5. Book(s) you’ve bought for the cover
I was fascinated by the covers to Kim Stanley Robinson's Mars trilogy. The first, Red Mars, showed spacesuited figures in a lifeless landscape of canyons and rock; the second, Green Mars, depicted an airship flying over the same terrain, except now there was snow in the valley and green shoots between the boulders; and the final cover had a coastal town, pine trees and a schooner sailing a blue inlet at the foot of a red mountain. The transformation was startling, and promised an epic tale unfolding over time - which I'm glad to say the books within delivered.
6. Book that changed your life
I think the book that most shaped my development as a writer has to be William Gibson's Burning Chrome. Until I read it, I was still immersed in the old school fiction of Niven, Clarke and Heinlein, with its unshakeable faith in a rational, technological and largely American future. Gibson showed me something else. His stories felt more immediate and real. They were gritty and dangerous, but the lowlife grifters that peopled them were more believeable than the traditional "scientist as hero" types I had been used to, and the stories were written in a hardboiled, pared-down argot that wasted not one word. It was a revelation and a masterclass all rolled into one.
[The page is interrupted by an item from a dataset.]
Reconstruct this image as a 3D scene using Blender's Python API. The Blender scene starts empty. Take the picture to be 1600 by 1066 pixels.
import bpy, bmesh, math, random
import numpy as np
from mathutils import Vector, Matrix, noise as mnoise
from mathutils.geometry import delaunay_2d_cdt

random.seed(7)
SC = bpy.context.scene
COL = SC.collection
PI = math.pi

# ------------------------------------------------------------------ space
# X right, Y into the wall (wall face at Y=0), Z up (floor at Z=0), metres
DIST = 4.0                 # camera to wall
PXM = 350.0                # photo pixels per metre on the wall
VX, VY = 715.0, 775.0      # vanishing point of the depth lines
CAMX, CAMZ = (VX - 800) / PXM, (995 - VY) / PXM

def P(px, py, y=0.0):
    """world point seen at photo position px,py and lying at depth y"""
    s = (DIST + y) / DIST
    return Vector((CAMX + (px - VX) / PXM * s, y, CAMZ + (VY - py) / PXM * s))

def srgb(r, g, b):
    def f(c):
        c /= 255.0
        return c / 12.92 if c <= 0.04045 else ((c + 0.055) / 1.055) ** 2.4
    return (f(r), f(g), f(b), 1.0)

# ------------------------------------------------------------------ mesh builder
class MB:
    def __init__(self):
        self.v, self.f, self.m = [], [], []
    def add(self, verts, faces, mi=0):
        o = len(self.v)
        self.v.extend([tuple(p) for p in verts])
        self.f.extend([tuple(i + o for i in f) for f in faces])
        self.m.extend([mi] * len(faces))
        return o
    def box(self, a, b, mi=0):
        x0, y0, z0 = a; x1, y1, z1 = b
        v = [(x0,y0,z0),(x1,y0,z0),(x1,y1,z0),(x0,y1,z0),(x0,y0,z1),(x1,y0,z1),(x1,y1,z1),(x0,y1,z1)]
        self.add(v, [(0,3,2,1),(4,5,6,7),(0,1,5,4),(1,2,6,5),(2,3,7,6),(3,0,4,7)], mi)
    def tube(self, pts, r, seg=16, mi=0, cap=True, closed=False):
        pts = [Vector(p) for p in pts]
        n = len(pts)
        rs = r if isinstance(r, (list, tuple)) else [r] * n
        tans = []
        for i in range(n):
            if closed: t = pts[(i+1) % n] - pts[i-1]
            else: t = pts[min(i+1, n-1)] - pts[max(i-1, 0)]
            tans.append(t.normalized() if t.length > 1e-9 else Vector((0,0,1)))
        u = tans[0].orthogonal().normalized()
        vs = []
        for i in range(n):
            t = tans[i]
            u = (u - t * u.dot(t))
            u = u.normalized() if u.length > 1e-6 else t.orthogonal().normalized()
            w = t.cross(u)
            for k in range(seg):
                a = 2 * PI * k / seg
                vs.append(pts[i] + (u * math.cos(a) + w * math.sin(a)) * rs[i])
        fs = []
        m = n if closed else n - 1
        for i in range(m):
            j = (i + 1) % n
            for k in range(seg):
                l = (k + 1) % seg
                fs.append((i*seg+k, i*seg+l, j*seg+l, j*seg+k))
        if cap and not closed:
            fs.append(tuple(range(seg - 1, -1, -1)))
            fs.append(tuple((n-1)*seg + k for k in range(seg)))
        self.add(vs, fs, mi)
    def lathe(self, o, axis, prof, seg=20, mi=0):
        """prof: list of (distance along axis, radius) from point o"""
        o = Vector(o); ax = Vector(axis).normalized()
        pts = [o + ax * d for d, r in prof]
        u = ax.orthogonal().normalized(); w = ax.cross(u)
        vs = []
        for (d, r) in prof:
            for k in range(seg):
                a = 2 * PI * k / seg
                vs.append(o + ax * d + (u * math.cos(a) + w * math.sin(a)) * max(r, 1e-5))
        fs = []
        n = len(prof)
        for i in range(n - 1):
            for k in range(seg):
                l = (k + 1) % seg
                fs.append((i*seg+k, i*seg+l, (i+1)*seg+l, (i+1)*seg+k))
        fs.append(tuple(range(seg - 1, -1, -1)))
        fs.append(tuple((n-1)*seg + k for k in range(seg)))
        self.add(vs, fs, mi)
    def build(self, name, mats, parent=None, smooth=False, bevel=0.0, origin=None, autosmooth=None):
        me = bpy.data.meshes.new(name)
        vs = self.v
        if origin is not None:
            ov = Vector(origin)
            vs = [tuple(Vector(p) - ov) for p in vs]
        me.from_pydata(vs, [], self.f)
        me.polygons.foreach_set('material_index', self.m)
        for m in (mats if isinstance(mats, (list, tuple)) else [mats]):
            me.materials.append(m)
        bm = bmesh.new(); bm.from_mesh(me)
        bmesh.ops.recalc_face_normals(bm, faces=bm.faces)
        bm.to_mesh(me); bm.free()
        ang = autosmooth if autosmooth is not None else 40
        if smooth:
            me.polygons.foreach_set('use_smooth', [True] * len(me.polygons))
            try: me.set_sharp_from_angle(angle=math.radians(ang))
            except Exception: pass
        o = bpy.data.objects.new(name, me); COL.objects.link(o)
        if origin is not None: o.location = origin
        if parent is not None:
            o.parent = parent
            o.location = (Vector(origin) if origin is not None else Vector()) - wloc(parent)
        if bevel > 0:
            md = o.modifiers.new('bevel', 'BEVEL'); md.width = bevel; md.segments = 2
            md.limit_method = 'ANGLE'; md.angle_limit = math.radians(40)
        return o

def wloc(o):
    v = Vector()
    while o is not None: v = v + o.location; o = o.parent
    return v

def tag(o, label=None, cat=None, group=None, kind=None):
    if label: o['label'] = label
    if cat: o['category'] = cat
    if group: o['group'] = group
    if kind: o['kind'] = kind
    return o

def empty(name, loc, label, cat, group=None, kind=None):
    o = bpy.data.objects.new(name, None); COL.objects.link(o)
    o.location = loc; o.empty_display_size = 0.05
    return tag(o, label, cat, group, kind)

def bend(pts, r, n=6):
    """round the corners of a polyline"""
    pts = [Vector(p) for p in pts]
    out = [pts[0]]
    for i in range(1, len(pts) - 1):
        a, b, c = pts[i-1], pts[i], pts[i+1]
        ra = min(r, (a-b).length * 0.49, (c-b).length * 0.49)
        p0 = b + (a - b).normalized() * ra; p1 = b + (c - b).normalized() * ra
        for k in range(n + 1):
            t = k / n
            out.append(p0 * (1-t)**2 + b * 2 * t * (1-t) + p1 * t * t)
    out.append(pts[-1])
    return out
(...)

7. Book you most want to read again for the first time
I loved Douglas Coupland's Generation X. I read it at university, in my early twenties, and it was like a postcard from the other side of the world saying: "Don't despair. We are here, and we understand how you feel." The three main characters shared the same aimless, post-cynical weltanschauung that I saw in the faces of my friends. It seemed to be the first book I'd ever read about *us*. I'd love to read it again for the first time, to feel that thrill of recognition; but also, now I am in my forties, I'm sure it would also have a new nostalgic element that just wasn't yet there two decades ago.
8. Book you turn to for comfort
When I want the comfort of a familiar book, I often turn to Kerouac or Coupland. Other favourites include: "e" by Matt Beaumont, which is a hilarious book for anyone who's ever worked in a large coporation, especially in marketing and PR, as I have; Nova by Samuel Delany; The Stone Canal by Ken MacLeod; Gateway by Frederik Pohl; and Altered Carbon by Richard Morgan. As my reading time is usually limited, I tend to go for short books. I love long epic trilogies, such as the aforementioned Mars books by Kim Stanley Robinson, but its hard to justify the time to go back and spend a couple of months re-reading them when I have so many new books clamouring for my attention.
9. Favourite line from a book
Not so much a line as a passage, I would like the final speech from Olaf Stapledon's Last And First Men read at my funeral. It's a masterful summation of human ambition and frailty, a view of mankind's place in the universe, and a calm acceptance of its eventual extinction. It begins: "Great are the stars, and man is of no account to them." and finishes, "It is very good to have been man. And so we may go forward together with laughter in our hearts, and peace, thankful for the past, and for our own courage. For we shall make after all a fair conclusion to this brief music that is man."